Wednesday, February 23, 2011

Somalia Analysts Suggest Better Strategies to Fight Piracy

The killing of four Americans by suspected Somali pirates in the Arabian Sea is putting the spotlight on challenging international military and legal efforts to end widespread piracy off of Somalia. Experts are suggesting a range of other approaches, including more economic engagement, strategic attacks and reducing ransom payments as possible solutions.

While there have been growing international efforts to deal with what experts call the piracy crisis, the International Maritime Organization says the situation has progressively worsened.

Over the past 12 months, it reports nearly 290 piracy-related incidents, most of them against commercial ships, in a widening area. More and more of the pirates operate from so-called mother ships further and further out at sea, with pirate-filled skiffs sent out to carry out lucrative thefts, hijackings and kidnappings.

Laura Seay, a political scientist at Atlanta's Morehouse College, is currently researching the topic. She says reports indicate more and more hostages are being tortured and even killed, as was the case with the four Americans.
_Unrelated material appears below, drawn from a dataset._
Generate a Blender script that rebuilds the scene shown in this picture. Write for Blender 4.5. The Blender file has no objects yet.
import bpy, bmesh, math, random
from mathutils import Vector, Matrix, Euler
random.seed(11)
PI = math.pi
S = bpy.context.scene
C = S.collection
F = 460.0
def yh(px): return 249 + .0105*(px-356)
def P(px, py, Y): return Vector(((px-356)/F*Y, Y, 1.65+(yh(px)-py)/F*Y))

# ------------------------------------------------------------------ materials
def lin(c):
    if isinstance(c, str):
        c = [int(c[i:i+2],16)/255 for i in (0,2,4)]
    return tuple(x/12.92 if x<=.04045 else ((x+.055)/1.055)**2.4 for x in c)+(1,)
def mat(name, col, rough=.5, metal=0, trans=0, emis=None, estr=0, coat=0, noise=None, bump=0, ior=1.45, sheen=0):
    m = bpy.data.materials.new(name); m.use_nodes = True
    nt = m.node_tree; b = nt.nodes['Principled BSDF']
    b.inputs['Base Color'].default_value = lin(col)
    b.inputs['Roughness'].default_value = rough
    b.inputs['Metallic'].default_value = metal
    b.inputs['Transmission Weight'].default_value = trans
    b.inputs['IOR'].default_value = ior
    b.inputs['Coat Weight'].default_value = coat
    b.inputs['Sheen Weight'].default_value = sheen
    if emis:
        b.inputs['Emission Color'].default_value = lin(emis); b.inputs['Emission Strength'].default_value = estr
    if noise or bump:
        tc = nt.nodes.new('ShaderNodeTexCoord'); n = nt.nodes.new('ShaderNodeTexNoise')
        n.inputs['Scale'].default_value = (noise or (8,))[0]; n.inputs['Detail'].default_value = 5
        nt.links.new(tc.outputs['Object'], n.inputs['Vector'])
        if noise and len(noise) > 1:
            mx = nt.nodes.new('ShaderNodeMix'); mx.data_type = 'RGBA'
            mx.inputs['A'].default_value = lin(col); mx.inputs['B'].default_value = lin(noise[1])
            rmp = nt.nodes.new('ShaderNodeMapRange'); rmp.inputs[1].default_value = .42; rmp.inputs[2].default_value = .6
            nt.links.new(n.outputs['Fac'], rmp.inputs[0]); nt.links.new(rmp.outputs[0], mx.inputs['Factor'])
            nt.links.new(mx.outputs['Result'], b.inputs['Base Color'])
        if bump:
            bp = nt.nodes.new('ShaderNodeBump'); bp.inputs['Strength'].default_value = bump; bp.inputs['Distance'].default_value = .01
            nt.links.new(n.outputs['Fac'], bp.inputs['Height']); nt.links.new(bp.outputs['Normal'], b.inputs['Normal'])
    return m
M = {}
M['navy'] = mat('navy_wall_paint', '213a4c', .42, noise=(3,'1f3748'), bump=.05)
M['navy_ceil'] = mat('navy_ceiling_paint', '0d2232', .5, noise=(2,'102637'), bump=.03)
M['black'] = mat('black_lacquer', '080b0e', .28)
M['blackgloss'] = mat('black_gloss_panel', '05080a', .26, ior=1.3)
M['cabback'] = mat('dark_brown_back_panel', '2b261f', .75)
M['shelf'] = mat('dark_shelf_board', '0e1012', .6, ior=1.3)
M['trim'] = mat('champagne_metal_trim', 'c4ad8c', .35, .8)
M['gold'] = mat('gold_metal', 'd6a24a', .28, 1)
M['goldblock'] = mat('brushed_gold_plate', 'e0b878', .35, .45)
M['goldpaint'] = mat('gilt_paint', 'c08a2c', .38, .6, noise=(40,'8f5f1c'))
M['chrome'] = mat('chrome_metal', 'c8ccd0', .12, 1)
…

"That has typically not been something that the pirates would do in the past. Primarily because they view it as a business. I mean it is really crude to put it this way but a live hostage is worth more than a dead hostage and so there have been these codes and these rules about treating hostages as well and we have started to see a shift in that in recent months, particularly as enforcement has been stepped up," she said.

Pirate chiefs have recently said they would take revenge for whenever pirates are killed, leading some experts to doubt the effectiveness of military rescue missions.

A professor at George Washington University and former U.S. ambassador in Africa, David Shinn, says arresting and trying the pirates has also proved challenging.

"You have 100 plus in the Kenyan court system at the moment, you have probably a dozen or more in the Seychelles system, you have a few others scattered around Europe and the United States and still the process frequently is to catch and release because they are too much trouble to find places where you can put these Somali pirates. Even if you do, there is no guarantee that they are going to be dealt with expeditiously and in a manner in which they do not get off the hook, as it were," he said.

U.S.-based Africa security expert J. Peter Pham says he sees a link between higher and higher ransoms being collected and the violence escalating.

"Last year we saw record ransoms in the seven, eight, nine-million-dollar ballpark which is several times what it was just a year before. So with these amounts of money at stake, more and more people are getting into the piracy business, thus increasing both the number of pirates out there, the number of incidents, and now you have got a lot of hotheads and others jumping into it after quick riches and some of these people clearly are not thinking rationally so to speak and thus you end up with tragedies like these four Americans who were killed," he said.

Pham says in instances of kidnappings it seems nationals most likely to be targeted are from countries which are most willing to pay high ransoms.

He is also disappointed that most pirates who are intercepted by various navies trying to patrol the dangerous waters are usually released.

Former ambassador Shinn says there should be more of a carrot and stick approach.

The carrot he mentions is more outside help in developing areas in Somalia he calls pirate dens, such as communities along the coast of Puntland in the northeast. The stick would be going after the pirate mother ships, an approach India's navy has already tried.

"The Indians simply sink them. You have to be careful when you do that to make sure that there are not captured persons on board. But in those instances where the Indians have either been attacked by those vessels or they are convinced that there are no hostages on board, they simply sink the mother ships and I think more of that has to be done," he said.

Pham from the activist National Committee on American Foreign Policy is hoping for more international political will to reach a concerted solution, including developing governance capabilities in Somalia.

"There is a lack of governance on land in Somalia and until such time as governance there is incentivized we are not going to see an end to this. The greatest irony is of the Somali territories the one that does the most against piracy actually driving it from its shores, jailing pirates, Somaliland, is not even recognized by the international community whereas we engage with other parts of Somalia where piracy is part and parcel if not of the government, certainly of the political economy," he said.

In the meantime, experts agree that any sailing venture by foreigners in waters anywhere remotely near Somalia is extremely dangerous and to be absolutely avoided if possible.